Once in the colony Kitty soon gets bored and plunges into an affair with Charlie Townsend, the Colonial Secretary. He's an older man, horribly vain and self-centred, but Kitty is infatuated and, at the same time, relishes betraying her dull husband. Walter finds out and, icy-cold, issues an ultimatum. Either she comes with him to a cholera-ridden city up-country or he'll divorce her, ruin her reputation and, more importantly, Townsend's prospects of ever becoming governor. Kitty assumes Townsend will throw up his career and run away with her. Of course he won't. He loves his life and is deeply attached to his plain, undemanding wife.
So Kitty goes with Walter, not caring if she lives or dies. The city really is hell - the dead lie in the streets, the military is trying to organise things, and the only functioning healthcare centre is a French nunnery. Kitty meets a strange, prematurely bald little man called Waddington, the deputy commissioner in the area. He is deeply immersed in the community and knows everything about everyone. He introduces Kitty to the nuns who absolutely revere Walter for his work and effort. Kitty has no education and no real talent, but she can help out by looking after the abandoned Chinese girls. Initially they are ugly little monsters to her, but then she recognises their humanity. She visits Waddington at home and finds out he lives, unmarried, with a Mandarin noblewoman - a double outsider in Southern China - who is utterly devoted to him. As Kitty discovers the humanity in others, so she finds it within herself. She realises she is pregnant. Is it Townsend's or is it Walter's? Townsend doesn't matter to her any more. Having seen Walter with babies dying of cholera she knows he will accept the child (she's convinced it will be a girl) and love it. She aches to tell him - but Walter catches the cholera (he may have been experimenting on himself) and dies.

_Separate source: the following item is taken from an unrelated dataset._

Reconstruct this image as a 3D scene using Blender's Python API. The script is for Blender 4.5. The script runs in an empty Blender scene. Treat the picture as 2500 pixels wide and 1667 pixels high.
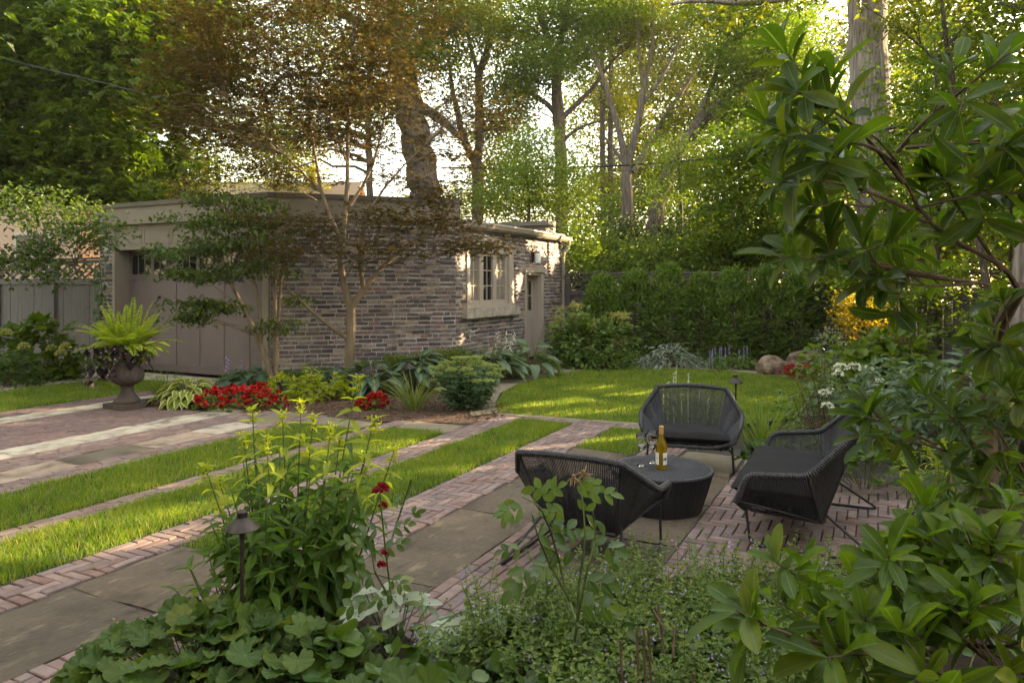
import bpy, math, random
import numpy as np

# ------------------------------------------------------------------ camera, sky, sun, exposure
sc = bpy.context.scene
COL = sc.collection
HEAD = math.radians(26.9)          # the camera looks this far left of the garden's +Y axis
EYE = 1.6
FPX, HZ, CX = 1666.0, 653.0, 1176.0

cam_d = bpy.data.cameras.new('camera')
cam = bpy.data.objects.new('camera', cam_d)
COL.objects.link(cam)
cam.location = (0, 0, EYE)
cam.rotation_euler = (math.pi / 2, 0, HEAD)
cam_d.sensor_width = 36
cam_d.lens = 36 * FPX / 2352
cam_d.shift_y = -131 / 2352
cam_d.clip_start = 0.05
cam_d.clip_end = 2000
sc.camera = cam

SUN_EL = math.radians(13.0)
SUN_AZ = math.radians(38.0)        # clockwise from +Y
SUNV = np.array([math.sin(SUN_AZ) * math.cos(SUN_EL), math.cos(SUN_AZ) * math.cos(SUN_EL), math.sin(SUN_EL)])

world = bpy.data.worlds.new('World')
sc.world = world
world.use_nodes = True
wn = world.node_tree
wn.nodes.clear()
sky = wn.nodes.new('ShaderNodeTexSky')
sky.sky_type = 'NISHITA'
sky.sun_disc = False
sky.sun_elevation = SUN_EL
sky.sun_rotation = SUN_AZ
sky.air_density = 1.0
sky.dust_density = 1.2
sky.ozone_density = 1.0
bg = wn.nodes.new('ShaderNodeBackground')
bg.inputs['Strength'].default_value = 0.15
wo = wn.nodes.new('ShaderNodeOutputWorld')
warm = wn.nodes.new('ShaderNodeMixRGB')       # a thin creamy veil of evening cloud over the clear sky
warm.blend_type = 'MIX'; warm.inputs[0].default_value = 0.62
warm.inputs[2].default_value = (0.84, 0.75, 0.64, 1)
tint = wn.nodes.new('ShaderNodeMixRGB')
tint.blend_type = 'MULTIPLY'; tint.inputs[0].default_value = 1.0
tint.inputs[2].default_value = (1.18, 0.98, 0.76, 1)
wn.links.new(sky.outputs[0], tint.inputs[1])
wn.links.new(tint.outputs[0], warm.inputs[1])
wn.links.new(warm.outputs[0], bg.inputs['Color'])
wn.links.new(bg.outputs[0], wo.inputs['Surface'])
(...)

Kitty has to return to Hong Kong, where she is met by Dorothy Townsend, who is every bit as caring and charitable as everyone says she is. For a time, at Dorothy's insistence, Kitty lives in the Townsend home. Charlie tries it on, of course, but gets his come-uppance. Kitty finally takes control of her life and goes home to London. Her father, whom she has never really appreciated, has accepted a post in the West Indies. His wife has died while Kitty was en route home. Kitty, now properly adult, pledges to go with him.
A delightful book, written in eighty very short chapters yet deeply incisive, with wonderfully rounded, compulsive characters. I enjoyed The Magician more, because it's my kind of story, but The Painted Veil is a much better book - on a par with The Moon and Sixpence.